A U.S. District Court judge has dismissed a significant lawsuit accusing Elon Musk and Tesla of manipulating the price of Dogecoin. U.S. District Judge Alvin Hellerstein issued the ruling in August 2024, concluding that Musk's public statements about the cryptocurrency were "aspirational and puffery" rather than factual claims that could prove market manipulation.
The lawsuit, initially filed in June 2022, sought $258 billion in damages. Plaintiffs alleged that Musk and Tesla artificially inflated Dogecoin's price through public statements and social media, leading to billions in alleged profits for the defendants and substantial losses for investors. Judge Hellerstein's decision emphasized that Musk's comments were not factual assertions upon which a reasonable investor would rely, characterizing them as exaggerated claims not intended to be taken literally.

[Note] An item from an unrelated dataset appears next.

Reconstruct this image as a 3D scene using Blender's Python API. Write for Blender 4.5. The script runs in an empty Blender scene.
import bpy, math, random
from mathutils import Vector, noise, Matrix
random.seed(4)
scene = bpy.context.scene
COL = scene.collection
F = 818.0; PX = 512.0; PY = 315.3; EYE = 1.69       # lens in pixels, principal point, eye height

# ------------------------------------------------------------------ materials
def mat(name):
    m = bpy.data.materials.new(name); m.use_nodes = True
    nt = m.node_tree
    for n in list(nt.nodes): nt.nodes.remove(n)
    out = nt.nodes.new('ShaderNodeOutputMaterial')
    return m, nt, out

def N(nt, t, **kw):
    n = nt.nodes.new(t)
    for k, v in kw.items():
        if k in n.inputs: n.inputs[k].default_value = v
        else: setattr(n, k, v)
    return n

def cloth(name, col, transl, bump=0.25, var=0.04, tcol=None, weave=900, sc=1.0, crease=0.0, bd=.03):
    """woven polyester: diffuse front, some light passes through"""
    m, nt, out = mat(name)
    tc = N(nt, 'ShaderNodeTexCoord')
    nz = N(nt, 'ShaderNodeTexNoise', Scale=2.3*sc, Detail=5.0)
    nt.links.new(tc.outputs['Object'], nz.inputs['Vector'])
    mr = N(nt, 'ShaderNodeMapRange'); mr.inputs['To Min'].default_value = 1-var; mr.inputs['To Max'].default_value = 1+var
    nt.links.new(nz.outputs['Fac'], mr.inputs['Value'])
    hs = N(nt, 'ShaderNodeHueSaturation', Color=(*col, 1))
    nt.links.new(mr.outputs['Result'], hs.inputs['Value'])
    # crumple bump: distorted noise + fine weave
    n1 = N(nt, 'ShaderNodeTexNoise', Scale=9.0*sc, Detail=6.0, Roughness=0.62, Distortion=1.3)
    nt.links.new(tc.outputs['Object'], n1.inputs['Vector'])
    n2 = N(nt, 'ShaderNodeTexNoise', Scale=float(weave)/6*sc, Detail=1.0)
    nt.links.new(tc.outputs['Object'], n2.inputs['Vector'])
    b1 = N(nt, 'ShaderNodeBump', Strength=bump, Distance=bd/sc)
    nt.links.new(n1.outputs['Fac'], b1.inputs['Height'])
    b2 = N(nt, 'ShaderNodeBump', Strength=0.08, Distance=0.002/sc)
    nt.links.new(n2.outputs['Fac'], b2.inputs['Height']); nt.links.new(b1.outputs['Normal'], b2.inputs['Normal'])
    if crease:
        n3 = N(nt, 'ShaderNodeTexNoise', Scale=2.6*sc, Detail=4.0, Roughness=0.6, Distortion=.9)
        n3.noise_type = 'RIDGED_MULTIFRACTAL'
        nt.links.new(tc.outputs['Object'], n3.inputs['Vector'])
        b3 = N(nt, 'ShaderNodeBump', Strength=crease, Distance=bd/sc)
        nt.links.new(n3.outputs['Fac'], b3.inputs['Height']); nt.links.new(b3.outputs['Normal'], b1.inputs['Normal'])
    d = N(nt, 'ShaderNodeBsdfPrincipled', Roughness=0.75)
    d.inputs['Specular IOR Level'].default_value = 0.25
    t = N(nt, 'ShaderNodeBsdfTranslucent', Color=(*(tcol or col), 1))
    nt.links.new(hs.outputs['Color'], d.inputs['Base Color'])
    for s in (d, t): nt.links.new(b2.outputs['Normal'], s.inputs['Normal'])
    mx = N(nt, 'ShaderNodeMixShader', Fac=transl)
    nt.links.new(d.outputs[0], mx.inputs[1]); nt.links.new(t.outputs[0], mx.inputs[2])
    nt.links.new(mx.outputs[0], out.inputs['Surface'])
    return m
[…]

This ruling has broader implications for the cryptocurrency space, where the influence of prominent figures on market sentiment is a constant factor. While Musk's past statements have demonstrably impacted Dogecoin's price, this legal outcome suggests a higher threshold for proving market manipulation based on such pronouncements. The dismissal with prejudice means the case cannot be refiled, providing a definitive conclusion to this legal challenge.
As of August 17, 2025, Dogecoin was trading around $0.2336, showing a slight increase in the past day. The legal precedent set by this dismissal may influence how future cases involving influencer marketing and cryptocurrency promotion are handled, particularly concerning the distinction between genuine market influence and actionable manipulation.